Reflections: Bob, Pete and me

When columnist Allan Winkler went to see "A Complete Unknown," the movie brought up both personal and cultural memories.

Reflections: Bob, Pete and me
Allan Winkler, left, plays guitar with two other historians and folk legend Pete Seeger, right. Photo provided by Allan Winkler

A few weeks ago, I went to see the marvelous new film about Bob Dylan — “A Complete Unknown.” I had seen Dylan perform live a couple of times in the early 1960s, had played his records endlessly in my college dorm, and, in subsequent years, had performed most of the songs in the film, either with my folk group, the Mudlick Five, or in solo shows.

I was overwhelmed with how much Timothée Chalamet sounded like the early Dylan and impressed to learn that he hadn’t played the guitar at all before preparing for the role. Likewise, I was impressed with Monica Barbaro as Joan Baez, both for her singing and her guitar accompaniment.

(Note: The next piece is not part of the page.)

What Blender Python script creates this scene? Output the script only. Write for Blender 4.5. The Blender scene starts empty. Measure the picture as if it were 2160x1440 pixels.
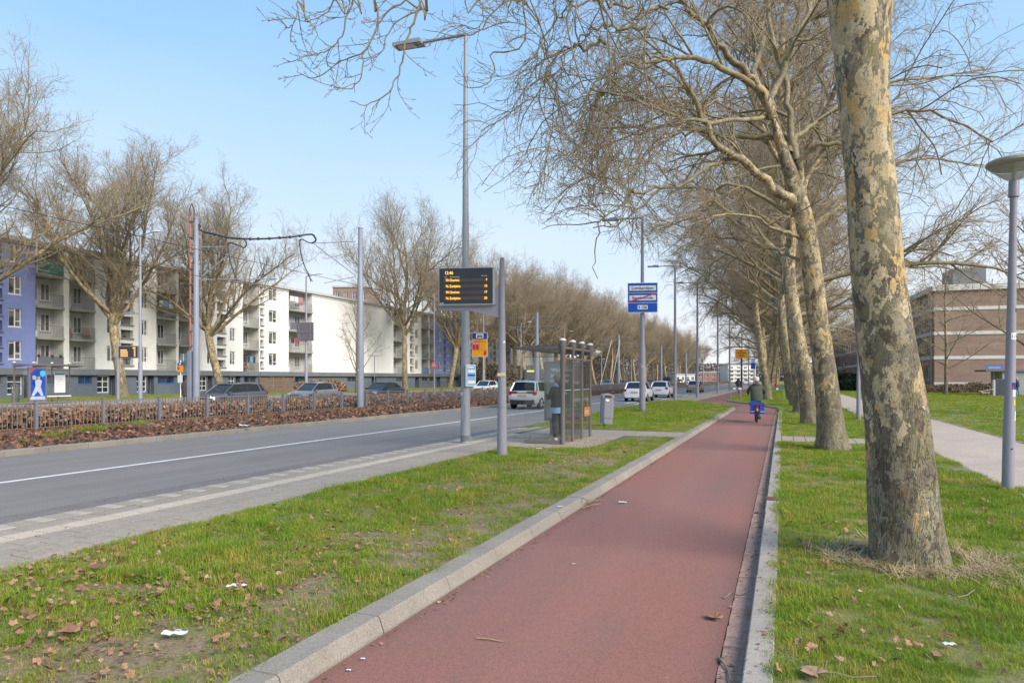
import bpy, bmesh, math, random
import numpy as np
from mathutils import Vector, Matrix

# ------------------------------------------------------------------ camera, sky, sun, exposure
SC = bpy.context.scene
COL = SC.collection
YAW = math.radians(21.66)          # the street runs along +Y, the camera looks a little to its left
CH = 1.75                          # eye height
cam_d = bpy.data.cameras.new('camera')
cam = bpy.data.objects.new('camera', cam_d)
COL.objects.link(cam)
cam.location = (0, 0, CH)
cam.rotation_euler = (math.radians(90), 0, YAW)
cam_d.lens = 24.0
cam_d.sensor_width = 36.0
cam_d.shift_y = 78.0 / 2160.0
cam_d.clip_start = 0.05
cam_d.clip_end = 4000
SC.camera = cam

SUN_EL, SUN_AZ = math.radians(38), math.radians(113)   # azimuth measured from +Y towards +X
world = bpy.data.worlds.new('World')
SC.world = world
world.use_nodes = True
wn = world.node_tree
wn.nodes.clear()
w_out = wn.nodes.new('ShaderNodeOutputWorld')
w_bg = wn.nodes.new('ShaderNodeBackground')
w_sky = wn.nodes.new('ShaderNodeTexSky')
w_sky.sky_type = 'NISHITA'
w_sky.sun_disc = False
w_sky.sun_elevation = SUN_EL
w_sky.sun_rotation = SUN_AZ
w_sky.air_density = 1.0
w_sky.dust_density = 1.0
w_sky.ozone_density = 1.5
w_bg.inputs['Strength'].default_value = 0.096
# thin high veil that whitens towards the horizon
w_tc = wn.nodes.new('ShaderNodeTexCoord')
w_sep = wn.nodes.new('ShaderNodeSeparateXYZ')
w_ramp = wn.nodes.new('ShaderNodeValToRGB')
w_no = wn.nodes.new('ShaderNodeTexNoise')
w_map = wn.nodes.new('ShaderNodeMapping')
w_mul = wn.nodes.new('ShaderNodeMath'); w_mul.operation = 'MULTIPLY'; w_mul.inputs[1].default_value = 0.16
w_add = wn.nodes.new('ShaderNodeMath'); w_add.operation = 'ADD'
w_sub = wn.nodes.new('ShaderNodeMath'); w_sub.operation = 'SUBTRACT'; w_sub.inputs[1].default_value = 0.08
w_mix = wn.nodes.new('ShaderNodeMixRGB')
w_col = wn.nodes.new('ShaderNodeValToRGB')
ec = w_col.color_ramp.elements
ec[0].position = 0.0; ec[0].color = (0.86, 0.86, 0.88, 1)
ec[1].position = 0.62; ec[1].color = (0.25, 0.54, 0.97, 1)
for p_, c_ in ((0.10, (0.78, 0.83, 0.90, 1)), (0.24, (0.58, 0.76, 0.95, 1)), (0.42, (0.37, 0.64, 0.97, 1))):
    q_ = ec.new(p_); q_.color = c_
w_sc = wn.nodes.new('ShaderNodeVectorMath'); w_sc.operation = 'SCALE'; w_sc.inputs['Scale'].default_value = 7.0
w_map.inputs['Scale'].default_value = (1.2, 1.2, 4.5)
w_no.inputs['Scale'].default_value = 1.6
w_no.inputs['Detail'].default_value = 5
e = w_ramp.color_ramp.elements
e[0].position = 0.0; e[0].color = (1, 1, 1, 1)
e[1].position = 1.0; e[1].color = (0.62, 0.62, 0.62, 1)
for p_, v_ in ((0.10, 0.98), (0.22, 0.92), (0.36, 0.86), (0.55, 0.75)):
    q_ = e.new(p_); q_.color = (v_, v_, v_, 1)
wn.links.new(w_tc.outputs['Generated'], w_sep.inputs[0])
wn.links.new(w_tc.outputs['Generated'], w_map.inputs[0])
wn.links.new(w_map.outputs[0], w_no.inputs['Vector'])
wn.links.new(w_no.outputs['Fac'], w_mul.inputs[0])
wn.links.new(w_sep.outputs['Z'], w_add.inputs[0])
wn.links.new(w_mul.outputs[0], w_add.inputs[1])
wn.links.new(w_add.outputs[0], w_sub.inputs[0])
wn.links.new(w_sub.outputs[0], w_ramp.inputs[0])
wn.links.new(w_sub.outputs[0], w_col.inputs[0])
wn.links.new(w_col.outputs[0], w_sc.inputs[0])
wn.links.new(w_sc.outputs[0], w_mix.inputs['Color2'])
wn.links.new(w_sky.outputs[0], w_mix.inputs['Color1'])
wn.links.new(w_ramp.outputs[0], w_mix.inputs['Fac'])
wn.links.new(w_mix.outputs[0], w_bg.inputs['Color'])
wn.links.new(w_bg.outputs[0], w_out.inputs[0])

sun_d = bpy.data.lights.new('sun', 'SUN')
sun_d.energy = 3.4
sun_d.angle = math.radians(40)
sun_d.color = (1.0, 0.91, 0.80)
sun = bpy.data.objects.new('sun', sun_d)
COL.objects.link(sun)
_dir = Vector((math.sin(SUN_AZ) * math.cos(SUN_EL), math.cos(SUN_AZ) * math.cos(SUN_EL), math.sin(SUN_EL)))
sun.rotation_euler = _dir.to_track_quat('Z', 'Y').to_euler()
sun.location = (0, 0, 40)
SC.view_settings.view_transform = 'Standard'
SC.view_settings.look = 'None'
SC.view_settings.exposure = 0.80
SC.view_settings.gamma = 1.0
SC.view_settings.use_curve_mapping = False
try:
    SC.cycles.max_bounces = 8
    SC.cycles.transparent_max_bounces = 24
except Exception:
    pass

random.seed(7)
RNG = np.random.default_rng(7)
SY, CY_ = math.sin(YAW), math.cos(YAW)

def at_depth(px, py, d):
    """world point seen at photo pixel (px, py) of the 2160-wide photo at depth d"""
    xc = (px - 1080) / 1440.0
    return Vector((d * (-SY + xc * CY_), d * (CY_ + xc * SY), CH + (798 - py) / 1440.0 * d))

def ground(px, py, z=0.0):
    return at_depth(px, py, 1440.0 * (CH - z) / (py - 798))

def y_at(px, X):
    """Y where the vertical plane seen at column px crosses the plane x = X"""
    xc = (px - 1080) / 1440.0
    return X * (CY_ + xc * SY) / (-SY + xc * CY_)

# ------------------------------------------------------------------ materials
MATS = {}

def new_mat(name):
    m = bpy.data.materials.new(name)
    m.use_nodes = True
    nt = m.node_tree
    b = nt.nodes.get('Principled BSDF')
    MATS[name] = m
    return m, nt, b

def rgb(c):
    return (c[0], c[1], c[2], 1.0)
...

But I was most intrigued by Edward Norton’s performance as Pete Seeger. A decade ago, I wrote a biography of Pete. As I worked on the book, I visited him in his home in Beacon, New York about 30 times, interviewed him, chopped wood with him on his lot and played music together each time — him on banjo, me on guitar.

It was a heady experience, and while I never knew Pete personally in the mid-1960s, I knew what he had always been like. I’d seen him in film clips and in performance, and Wood got his portrayal just right.

As much as I enjoyed watching the early Dylan as his life unfolded in the film, I couldn’t help but think about Pete and all he had done over the past 60 or 70 years.

He had a powerful sense of what this country could be and should be. He sang with the Weavers, and earlier the Almanac Singers, about the integrity of working men and women. He was tireless in his support of civil rights, and was responsible for the song “We Shall Overcome” that became the marching song of the movement. He took Bob Dylan down South for the first time, and Dylan once called him a “living saint.” He was fervently opposed to the war in Vietnam. Perhaps most impactfully, he advocated for the Clean Water Act and embarked on a campaign to clean up the polluted Hudson River, which succeeded beyond anyone’s expectations.

One of my favorite Pete stories is about him marching in a protest in New York City, up by Columbus Circle, as an old man, carrying a sign. An onlooker yelled out, derisively, “Do you think you’re going to change the world with that sign?” 

“No,” Pete replied, “but I’m going to make sure the world doesn’t change me.”

I took my wife Sara to see Pete a number of times, and he and his wife Toshi were always welcoming. I took my sister Karen, a lifelong fan, there on one occasion. And I brought friends with me to play music with Pete. The picture here shows Pete with Dan Cobb, then a young Miami University colleague, Dick Polenberg, an outstanding American historian at Cornell, Pete and me. Just playing music, with two banjos and two guitars, fire blazing, looking out over the Hudson River. It doesn’t get any better than that.

After my book, dedicated to Pete’s wife Toshi, was published, I taught a seminar on folk music at Miami. Midway through the semester, I decided to take my 15 students to Beacon to see Pete.  Miami helped with funding. We flew to New York and drove up to Beacon, spending an absolutely memorable day with Pete and Toshi. Later, Donna Boen of The Miamian did a lovely story about our trip.

The film “A Complete Unknown” sparked a lot of memories for me, most importantly about one of the finest figures I have ever known.


Allan Winkler is a University Distinguished Professor of History Emeritus at Miami University, where he taught for three decades. He serves on the Board of Directors for the Oxford Free Press.